**Exercise details**
List each line in which the string "Measure" appears.

### Records for the exercise

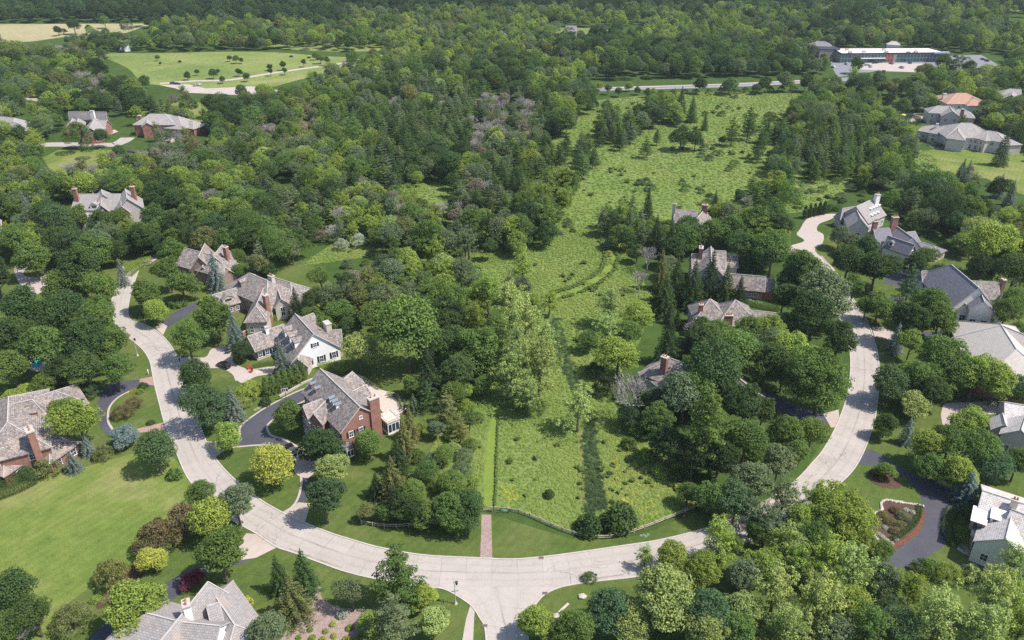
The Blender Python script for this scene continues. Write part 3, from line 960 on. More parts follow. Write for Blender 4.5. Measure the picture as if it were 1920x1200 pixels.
house('brick_house', 'large red brick house with tall brick chimney, grey shake roof and three blue topped dormers', 'house', [
    dict(a=(600, 691), b=(675, 763), zr=12.6, ze=7.4, e=(636, 811)),
    dict(a=(604, 748), b=(568, 761), zr=10.4, ze=7.0, w=3.2),
    dict(a=(622, 740), b=(588, 775), zr=10.0, ze=7.0, w=2.2, roof='shake'),
    dict(a=(640, 716), b=(661, 697), zr=7.2, ze=4.6, w=3.4),
    dict(a=(660, 735), b=(686, 722), zr=8.4, ze=5.2, w=3.6),
], 'brick', 'shake',
    chimneys=[(699, 744, 13.6, 2.6, 1.5, 'brick', 2, 1.57)],
    windows=[(0, 'B', 2, 4.9, 1.0, 1.6, 1, 0.1, 0.6), (0, 'B', 1, 9.0, 0.6, 0.8, 0, 0.4, 0.6), (0, 'B', 1, 1.2, 1.0, 1.7, 0, 0.45, 0.65), (1, 'B', 3, 4.6, 0.9, 1.6), (1, 'B', 3, 1.3, 0.9, 1.8), (2, 'B', 2, 4.4, 0.9, 1.6), (0, 'R', 6, 4.6, 1.0, 1.6, 0), (0, 'R', 6, 1.2, 1.0, 1.7, 0), (0, 'L', 5, 1.2, 1.1, 1.8)],
    dormers=[(0, 'R', f, 0.44, 1.05, 1.2, 'bluetop', 'white') for f in (0.52, 0.60, 0.68)] + [(0, 'R', f, 0.34, 1.0, 1.2, 'bluetop', 'brick') for f in (0.08, 0.2)],
    extras=brick_house_extras)

house('white_house', 'white clapboard house with one broad white gable, black shutters and grey shake roof', 'house', [
    dict(a=(553, 588), b=(588, 626), zr=11.0, ze=3.9, w=7.6),
    dict(a=(464, 630.6), b=(532, 608), zr=6.6, ze=3.3, e=(475, 661.6), wall='cream'),
    dict(a=(561, 598), b=(588, 587.5), zr=8.0, ze=4.0, w=4.0),
    dict(a=(598, 622), b=(640, 618), zr=7.0, ze=3.6, w=4.2, roof='shake', wall='cream'),
    dict(a=(572, 650), b=(558, 673), zr=5.6, ze=3.0, w=2.8, wall='cream', ends='gg'),
], 'white', 'shake',
    chimneys=[(499, 612, 8.2, 1.0, 0.9, 'white', 0), (613, 604, 9.4, 2.6, 1.6, 'cream', 0)],
    windows=[(0, 'B', 1, 6.6, 1.0, 1.3, 1, 0.4, 0.6), (0, 'B', 3, 1.2, 1.1, 2.0, 1, 0.2, 1.0), (1, 'R', 4, 0.9, 1.1, 1.6, 1, 0.0, 0.8), (1, 'A', 1, 1.2, 1.1, 1.6, 1)],
    dormers=[(0, 'R', f, 0.35, 2.6, 1.9, 'shake', 'white') for f in (0.18, 0.45, 0.72)])

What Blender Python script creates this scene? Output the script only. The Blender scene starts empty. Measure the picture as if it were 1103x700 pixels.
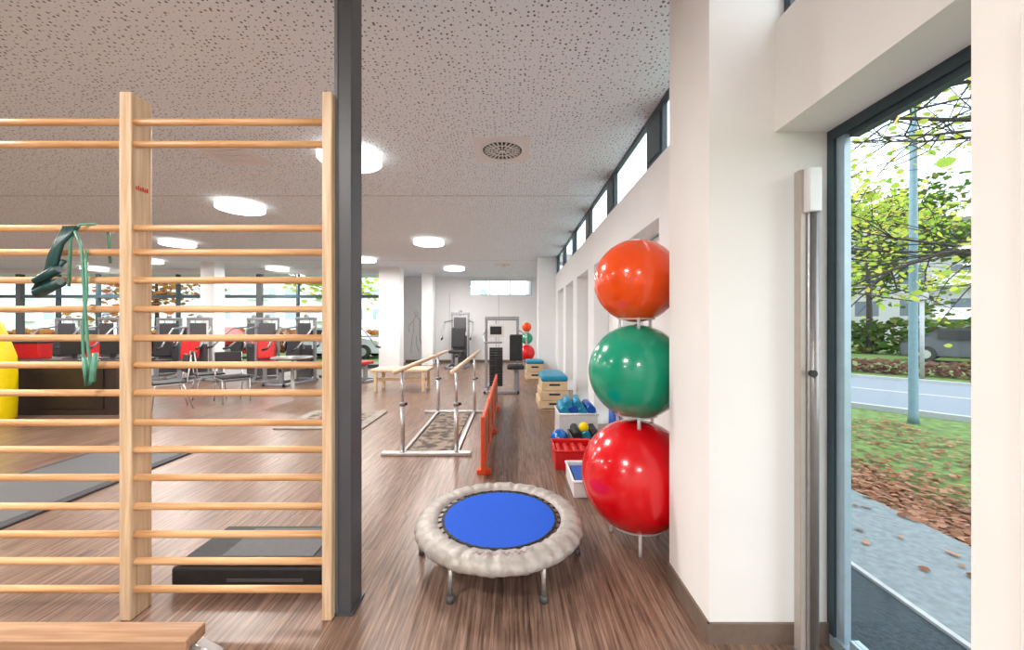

######

**Task solution**
The Blender Python script for this scene continues. Write part 3, from line 960 on. More parts follow. Write for Blender 4.5. Measure the picture as if it were 1920x1200 pixels.
What Blender Python script creates this scene? Output the script only. The Blender scene starts empty. Measure the picture as if it were 1103x700 pixels.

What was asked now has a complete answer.